Es ist möglich, dass an der Metzger-Theke manche Kunden sich nicht fragen, wie die Wurst, die man ihnen über die Theke schiebt, erzeugt wurde in den Massenanstalten der Tierquälerei. - Wie diese Art von Sicherheit produziert wird, werden wir nicht vergessen und Ihnen auf die Finger schauen. Mord bleibt Mord, das Töten von Menschen wird niemals Menschlichkeit. Und dann schauen Sie sich die Dressur aller Soldaten auf allen Kasernenhöfen der Welt an - Erich Maria Remarque konnte das 12 Jahre nach dem sogenannten 1. Weltkrieg bereits sagen: 6 Wochen Ausbildung haben genügt, dass wir herum robben im Schlamm vor jedem Postbeamten von damals wenn er nur die richtigen Epauletten trägt. Es ist nicht einfach ein Missgriff, dass immer wieder sadistische Praktiken in der Bundeswehr auftauchen; allein das ganze Training, die Augen geradeaus, links schwenkt Marsch! So trainiert man jeden Geist zwischen den Schläfen aus den Köpfen der Menschen. Gehorsam soll da das Prinzip sein, blinder Gehorsam. Ein 'Bürger in Uniform' existiert nicht, weil er zu gehorchen hat. Nicht seinem Gewissen, sondern dem Drill-Sergant, dem Brüll-Affen im Nacken. Das ist nicht Menschlichkeit, das ist Training des Rückfalls in die Barbarei.

Anschließend braucht man riesige Konfetti-Paraden, um die Schuldgefühle wegen tausender von Toten in den Jubelorgien zwischen Washington, New York City und Los Angeles wie 1991 bei dem "Desert Storm" unter Busch dem Älteren im Irak abzufeiern.

Wir wollen diese ganze Heuchelei nicht länger mit erleben. Also sagen wir: Nein zum Krieg, zur Kriegsvorbereitung, zur Kriegswilligkeit, die unsere Medien herbeireden. Wir verweigern uns einer Politik, welche sich die Option des Krieges immer noch offen lässt.

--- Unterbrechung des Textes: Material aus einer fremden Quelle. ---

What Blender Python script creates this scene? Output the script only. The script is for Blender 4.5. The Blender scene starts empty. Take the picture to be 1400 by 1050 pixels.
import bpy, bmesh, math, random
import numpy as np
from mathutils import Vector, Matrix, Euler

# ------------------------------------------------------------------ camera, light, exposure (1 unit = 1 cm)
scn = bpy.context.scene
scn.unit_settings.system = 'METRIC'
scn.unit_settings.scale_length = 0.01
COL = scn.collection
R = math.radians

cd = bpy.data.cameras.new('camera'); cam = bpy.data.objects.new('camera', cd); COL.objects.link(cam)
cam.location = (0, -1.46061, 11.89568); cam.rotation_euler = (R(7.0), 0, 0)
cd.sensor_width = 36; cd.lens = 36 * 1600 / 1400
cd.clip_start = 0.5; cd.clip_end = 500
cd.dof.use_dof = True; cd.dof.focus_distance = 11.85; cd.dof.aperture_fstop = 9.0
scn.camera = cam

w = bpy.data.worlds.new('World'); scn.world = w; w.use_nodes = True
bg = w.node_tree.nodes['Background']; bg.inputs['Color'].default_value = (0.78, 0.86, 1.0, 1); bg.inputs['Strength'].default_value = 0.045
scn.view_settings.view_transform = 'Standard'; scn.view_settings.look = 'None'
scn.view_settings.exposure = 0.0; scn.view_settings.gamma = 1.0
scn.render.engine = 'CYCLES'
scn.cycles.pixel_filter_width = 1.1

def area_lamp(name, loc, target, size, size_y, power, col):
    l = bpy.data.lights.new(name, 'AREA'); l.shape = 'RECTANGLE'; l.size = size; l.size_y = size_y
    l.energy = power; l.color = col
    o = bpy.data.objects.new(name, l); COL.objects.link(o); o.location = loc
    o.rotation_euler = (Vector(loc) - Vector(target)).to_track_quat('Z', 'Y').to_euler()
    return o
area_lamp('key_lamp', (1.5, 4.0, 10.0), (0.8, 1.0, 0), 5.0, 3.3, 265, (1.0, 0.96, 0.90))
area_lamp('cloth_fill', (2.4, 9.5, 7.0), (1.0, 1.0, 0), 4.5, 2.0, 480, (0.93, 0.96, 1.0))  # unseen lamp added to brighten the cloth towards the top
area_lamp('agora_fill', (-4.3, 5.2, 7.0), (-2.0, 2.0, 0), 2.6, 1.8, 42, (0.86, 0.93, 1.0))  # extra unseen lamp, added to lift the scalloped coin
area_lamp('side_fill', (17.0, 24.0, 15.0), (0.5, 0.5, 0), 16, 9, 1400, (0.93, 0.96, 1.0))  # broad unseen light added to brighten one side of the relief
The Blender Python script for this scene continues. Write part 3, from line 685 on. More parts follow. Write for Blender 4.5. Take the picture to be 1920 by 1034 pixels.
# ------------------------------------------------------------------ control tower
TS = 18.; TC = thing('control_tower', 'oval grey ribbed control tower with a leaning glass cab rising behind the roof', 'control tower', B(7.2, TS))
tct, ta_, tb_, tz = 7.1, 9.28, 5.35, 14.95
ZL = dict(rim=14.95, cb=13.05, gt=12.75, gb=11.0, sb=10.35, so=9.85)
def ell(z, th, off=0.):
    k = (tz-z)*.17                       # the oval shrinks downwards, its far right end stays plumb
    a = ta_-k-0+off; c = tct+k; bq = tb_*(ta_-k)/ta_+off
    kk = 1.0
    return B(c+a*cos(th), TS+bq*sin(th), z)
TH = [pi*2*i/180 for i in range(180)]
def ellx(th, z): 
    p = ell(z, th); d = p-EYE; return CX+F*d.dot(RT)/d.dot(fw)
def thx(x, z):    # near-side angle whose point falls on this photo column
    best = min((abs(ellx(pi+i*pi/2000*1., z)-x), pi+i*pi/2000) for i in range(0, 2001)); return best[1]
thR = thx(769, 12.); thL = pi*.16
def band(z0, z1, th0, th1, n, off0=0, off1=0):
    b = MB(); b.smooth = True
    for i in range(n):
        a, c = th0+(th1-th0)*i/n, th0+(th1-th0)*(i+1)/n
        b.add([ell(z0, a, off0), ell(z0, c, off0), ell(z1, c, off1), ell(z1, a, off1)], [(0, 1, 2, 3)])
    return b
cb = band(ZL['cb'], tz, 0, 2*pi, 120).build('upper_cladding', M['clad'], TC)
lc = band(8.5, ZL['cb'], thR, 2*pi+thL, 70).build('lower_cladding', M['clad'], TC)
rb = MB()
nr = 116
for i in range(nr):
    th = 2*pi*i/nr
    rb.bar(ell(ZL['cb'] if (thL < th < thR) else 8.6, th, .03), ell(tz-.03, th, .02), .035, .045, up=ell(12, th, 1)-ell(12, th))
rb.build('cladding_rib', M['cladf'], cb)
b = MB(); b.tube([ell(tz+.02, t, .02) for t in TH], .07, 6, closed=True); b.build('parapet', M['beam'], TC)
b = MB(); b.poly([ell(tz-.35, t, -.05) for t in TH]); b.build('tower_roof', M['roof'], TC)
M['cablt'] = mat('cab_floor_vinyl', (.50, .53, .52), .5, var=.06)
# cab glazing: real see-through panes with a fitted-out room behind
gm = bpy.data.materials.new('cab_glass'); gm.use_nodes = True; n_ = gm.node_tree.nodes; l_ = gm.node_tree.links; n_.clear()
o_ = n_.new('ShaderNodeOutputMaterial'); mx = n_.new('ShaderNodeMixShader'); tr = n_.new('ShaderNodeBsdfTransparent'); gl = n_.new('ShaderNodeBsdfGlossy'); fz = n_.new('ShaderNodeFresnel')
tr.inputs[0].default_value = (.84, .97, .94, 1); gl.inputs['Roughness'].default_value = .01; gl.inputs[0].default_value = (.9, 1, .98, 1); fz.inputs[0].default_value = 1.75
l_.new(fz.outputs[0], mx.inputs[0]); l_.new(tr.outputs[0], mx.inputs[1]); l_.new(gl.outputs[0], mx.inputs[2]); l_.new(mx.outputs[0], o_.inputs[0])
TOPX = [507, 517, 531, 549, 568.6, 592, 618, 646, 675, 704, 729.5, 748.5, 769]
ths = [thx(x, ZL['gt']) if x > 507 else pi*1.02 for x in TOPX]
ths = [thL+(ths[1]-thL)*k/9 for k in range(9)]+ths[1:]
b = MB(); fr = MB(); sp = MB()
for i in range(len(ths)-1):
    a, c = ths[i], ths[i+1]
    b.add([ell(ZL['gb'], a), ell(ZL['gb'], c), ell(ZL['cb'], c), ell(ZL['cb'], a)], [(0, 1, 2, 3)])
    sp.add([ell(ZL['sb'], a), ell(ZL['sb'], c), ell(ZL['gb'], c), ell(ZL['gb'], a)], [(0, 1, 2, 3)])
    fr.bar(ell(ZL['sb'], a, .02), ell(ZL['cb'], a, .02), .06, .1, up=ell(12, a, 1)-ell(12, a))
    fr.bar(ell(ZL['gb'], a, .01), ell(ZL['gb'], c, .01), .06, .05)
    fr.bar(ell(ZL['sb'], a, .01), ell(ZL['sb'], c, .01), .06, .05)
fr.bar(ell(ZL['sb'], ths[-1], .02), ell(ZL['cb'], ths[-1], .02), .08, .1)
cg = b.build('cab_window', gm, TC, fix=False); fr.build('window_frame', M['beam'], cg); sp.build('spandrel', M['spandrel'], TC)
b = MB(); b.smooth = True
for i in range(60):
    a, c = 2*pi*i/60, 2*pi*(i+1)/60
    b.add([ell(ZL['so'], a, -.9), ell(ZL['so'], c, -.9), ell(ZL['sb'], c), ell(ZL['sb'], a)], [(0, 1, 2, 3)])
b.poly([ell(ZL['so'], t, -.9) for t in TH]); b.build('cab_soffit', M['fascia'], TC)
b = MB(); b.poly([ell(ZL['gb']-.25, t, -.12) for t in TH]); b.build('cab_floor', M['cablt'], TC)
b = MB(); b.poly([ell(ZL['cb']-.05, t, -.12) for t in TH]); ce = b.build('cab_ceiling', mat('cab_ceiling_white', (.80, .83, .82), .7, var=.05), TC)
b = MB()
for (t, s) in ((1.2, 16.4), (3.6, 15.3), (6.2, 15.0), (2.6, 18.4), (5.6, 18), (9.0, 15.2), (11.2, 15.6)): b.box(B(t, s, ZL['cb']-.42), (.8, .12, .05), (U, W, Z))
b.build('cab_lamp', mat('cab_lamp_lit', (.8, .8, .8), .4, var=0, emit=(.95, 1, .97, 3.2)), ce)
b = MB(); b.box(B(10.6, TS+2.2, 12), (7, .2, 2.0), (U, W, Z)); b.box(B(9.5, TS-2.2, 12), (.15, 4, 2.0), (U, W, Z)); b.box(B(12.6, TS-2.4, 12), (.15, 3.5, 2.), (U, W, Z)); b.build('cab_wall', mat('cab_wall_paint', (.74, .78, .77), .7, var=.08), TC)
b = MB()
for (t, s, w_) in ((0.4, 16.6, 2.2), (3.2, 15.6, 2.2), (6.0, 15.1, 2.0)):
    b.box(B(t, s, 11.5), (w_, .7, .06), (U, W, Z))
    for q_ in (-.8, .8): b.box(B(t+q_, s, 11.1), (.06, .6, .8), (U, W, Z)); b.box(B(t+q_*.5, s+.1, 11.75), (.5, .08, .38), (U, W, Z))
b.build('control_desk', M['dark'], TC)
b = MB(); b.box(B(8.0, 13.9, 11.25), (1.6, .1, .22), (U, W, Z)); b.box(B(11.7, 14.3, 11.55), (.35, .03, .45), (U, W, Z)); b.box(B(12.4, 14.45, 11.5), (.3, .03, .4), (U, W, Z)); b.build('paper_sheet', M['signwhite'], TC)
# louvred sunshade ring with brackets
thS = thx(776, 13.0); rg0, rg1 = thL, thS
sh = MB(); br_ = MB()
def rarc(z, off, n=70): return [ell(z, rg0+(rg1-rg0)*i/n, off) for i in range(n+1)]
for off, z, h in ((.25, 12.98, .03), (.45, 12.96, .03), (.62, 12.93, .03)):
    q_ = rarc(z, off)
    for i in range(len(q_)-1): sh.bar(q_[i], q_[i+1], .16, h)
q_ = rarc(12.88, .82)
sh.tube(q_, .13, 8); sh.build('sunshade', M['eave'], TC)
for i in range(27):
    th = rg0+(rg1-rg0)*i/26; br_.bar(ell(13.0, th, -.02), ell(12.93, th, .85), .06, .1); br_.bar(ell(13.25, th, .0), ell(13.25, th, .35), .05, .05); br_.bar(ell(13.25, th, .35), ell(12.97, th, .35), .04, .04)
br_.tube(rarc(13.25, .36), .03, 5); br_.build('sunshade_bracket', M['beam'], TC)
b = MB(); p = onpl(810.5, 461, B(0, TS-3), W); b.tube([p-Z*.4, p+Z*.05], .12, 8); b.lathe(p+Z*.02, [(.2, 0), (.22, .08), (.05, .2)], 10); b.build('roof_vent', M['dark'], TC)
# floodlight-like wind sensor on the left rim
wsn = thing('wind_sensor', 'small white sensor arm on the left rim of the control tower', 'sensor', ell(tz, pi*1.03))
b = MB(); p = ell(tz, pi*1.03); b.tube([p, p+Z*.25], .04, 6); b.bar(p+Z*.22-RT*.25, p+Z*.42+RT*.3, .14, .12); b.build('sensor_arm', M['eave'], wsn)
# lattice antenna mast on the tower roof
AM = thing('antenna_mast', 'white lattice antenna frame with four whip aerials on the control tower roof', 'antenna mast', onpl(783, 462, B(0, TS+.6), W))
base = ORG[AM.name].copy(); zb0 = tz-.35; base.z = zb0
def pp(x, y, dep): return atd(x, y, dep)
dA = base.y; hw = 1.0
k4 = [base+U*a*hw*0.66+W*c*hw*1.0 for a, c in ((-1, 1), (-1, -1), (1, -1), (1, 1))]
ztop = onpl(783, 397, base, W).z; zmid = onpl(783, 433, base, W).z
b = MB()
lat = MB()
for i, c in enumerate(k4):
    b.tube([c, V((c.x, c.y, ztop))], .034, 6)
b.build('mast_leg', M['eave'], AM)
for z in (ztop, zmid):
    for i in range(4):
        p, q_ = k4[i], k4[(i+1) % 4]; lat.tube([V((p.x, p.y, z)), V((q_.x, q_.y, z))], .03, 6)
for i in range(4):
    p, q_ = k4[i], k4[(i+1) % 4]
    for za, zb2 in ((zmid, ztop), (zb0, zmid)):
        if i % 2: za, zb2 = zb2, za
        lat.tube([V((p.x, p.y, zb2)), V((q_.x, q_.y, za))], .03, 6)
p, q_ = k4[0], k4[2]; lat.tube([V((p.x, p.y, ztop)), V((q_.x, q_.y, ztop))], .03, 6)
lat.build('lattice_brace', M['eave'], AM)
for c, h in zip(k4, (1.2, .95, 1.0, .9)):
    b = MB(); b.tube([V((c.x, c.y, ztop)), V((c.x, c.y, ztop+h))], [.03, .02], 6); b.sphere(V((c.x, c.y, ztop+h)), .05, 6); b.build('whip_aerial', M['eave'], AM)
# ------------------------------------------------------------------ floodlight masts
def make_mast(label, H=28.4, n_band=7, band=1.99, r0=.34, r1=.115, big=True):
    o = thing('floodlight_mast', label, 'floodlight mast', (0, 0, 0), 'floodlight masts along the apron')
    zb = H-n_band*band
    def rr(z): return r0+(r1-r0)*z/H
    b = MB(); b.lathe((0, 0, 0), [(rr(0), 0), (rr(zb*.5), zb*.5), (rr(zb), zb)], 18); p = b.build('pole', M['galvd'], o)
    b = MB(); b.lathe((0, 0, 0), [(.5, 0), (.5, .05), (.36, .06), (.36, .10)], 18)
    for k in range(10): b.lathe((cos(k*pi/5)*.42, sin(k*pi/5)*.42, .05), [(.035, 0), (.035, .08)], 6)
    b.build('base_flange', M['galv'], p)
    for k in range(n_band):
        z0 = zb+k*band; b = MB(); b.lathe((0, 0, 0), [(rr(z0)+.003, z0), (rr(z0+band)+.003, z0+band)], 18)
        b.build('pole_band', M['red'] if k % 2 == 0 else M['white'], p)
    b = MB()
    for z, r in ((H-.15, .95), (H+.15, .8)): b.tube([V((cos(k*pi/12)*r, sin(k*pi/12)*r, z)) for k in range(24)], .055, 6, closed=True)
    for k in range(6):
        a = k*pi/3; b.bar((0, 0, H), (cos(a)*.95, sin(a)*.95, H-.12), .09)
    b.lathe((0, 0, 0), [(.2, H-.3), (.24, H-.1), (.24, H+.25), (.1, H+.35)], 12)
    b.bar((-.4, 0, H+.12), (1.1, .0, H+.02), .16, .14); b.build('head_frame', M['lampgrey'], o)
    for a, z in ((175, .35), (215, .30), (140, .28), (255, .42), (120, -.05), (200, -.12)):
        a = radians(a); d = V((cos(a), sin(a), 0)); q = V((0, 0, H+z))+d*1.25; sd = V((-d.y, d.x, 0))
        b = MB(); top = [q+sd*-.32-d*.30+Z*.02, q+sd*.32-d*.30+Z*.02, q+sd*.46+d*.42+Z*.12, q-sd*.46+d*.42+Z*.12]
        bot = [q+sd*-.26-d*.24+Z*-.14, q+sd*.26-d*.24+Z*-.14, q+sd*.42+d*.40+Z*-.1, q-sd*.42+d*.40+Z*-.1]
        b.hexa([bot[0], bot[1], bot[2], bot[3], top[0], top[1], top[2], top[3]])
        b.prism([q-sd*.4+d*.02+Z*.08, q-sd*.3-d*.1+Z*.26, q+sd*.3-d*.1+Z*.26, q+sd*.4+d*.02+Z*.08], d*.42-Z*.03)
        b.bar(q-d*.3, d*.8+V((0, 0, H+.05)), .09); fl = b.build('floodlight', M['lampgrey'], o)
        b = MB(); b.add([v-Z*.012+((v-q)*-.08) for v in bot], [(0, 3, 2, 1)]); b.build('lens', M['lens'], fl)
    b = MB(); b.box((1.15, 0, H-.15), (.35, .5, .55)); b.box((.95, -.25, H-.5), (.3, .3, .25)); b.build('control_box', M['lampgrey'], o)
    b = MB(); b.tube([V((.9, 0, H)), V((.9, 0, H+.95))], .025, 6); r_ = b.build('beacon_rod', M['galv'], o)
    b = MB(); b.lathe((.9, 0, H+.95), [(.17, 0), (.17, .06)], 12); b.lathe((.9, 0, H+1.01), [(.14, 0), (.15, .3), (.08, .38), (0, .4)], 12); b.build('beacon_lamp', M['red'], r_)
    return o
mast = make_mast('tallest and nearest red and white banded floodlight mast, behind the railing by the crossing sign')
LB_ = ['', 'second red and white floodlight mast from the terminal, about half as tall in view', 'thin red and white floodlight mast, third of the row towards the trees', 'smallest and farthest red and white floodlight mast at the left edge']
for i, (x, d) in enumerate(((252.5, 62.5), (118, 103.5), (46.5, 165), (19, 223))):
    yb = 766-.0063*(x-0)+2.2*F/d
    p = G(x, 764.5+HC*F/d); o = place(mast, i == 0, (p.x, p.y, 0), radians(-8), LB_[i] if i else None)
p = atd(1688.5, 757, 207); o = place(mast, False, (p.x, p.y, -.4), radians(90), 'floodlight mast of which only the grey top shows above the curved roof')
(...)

Die uns Regierenden regieren uns mit Angst. Aber wir haben die Chance, indem wir NEIN sagen und gar nicht erst hingehen zur Bundeswehr, denen Angst zu machen, dass sie den Rückhalt in der Bevölkerung verlieren.
Sagen wir es drüben auf amerikanisch - ich höre sprechen, dass der Frieden heute noch nicht möglich sei, "the peace is still impossible". Impossible wird dekliniert als erstes mit "I am possible".

Und solange wir hier sind, wird der Friede möglich sein. Und wir werden hier solange sein, bis d i e da verschwinden, und noch ein bisschen länger, damit sie niemals wiederkommen.

Ich danke Ihnen sehr.


Durch die Umstände der Kundgebung stand Drewermann unter Zeitdruck, hat relativ schnell gesprochen und wohl auch gekürzt. Und doch ein bemerkenswertes Dokument der aktuell notwendigen Positionen!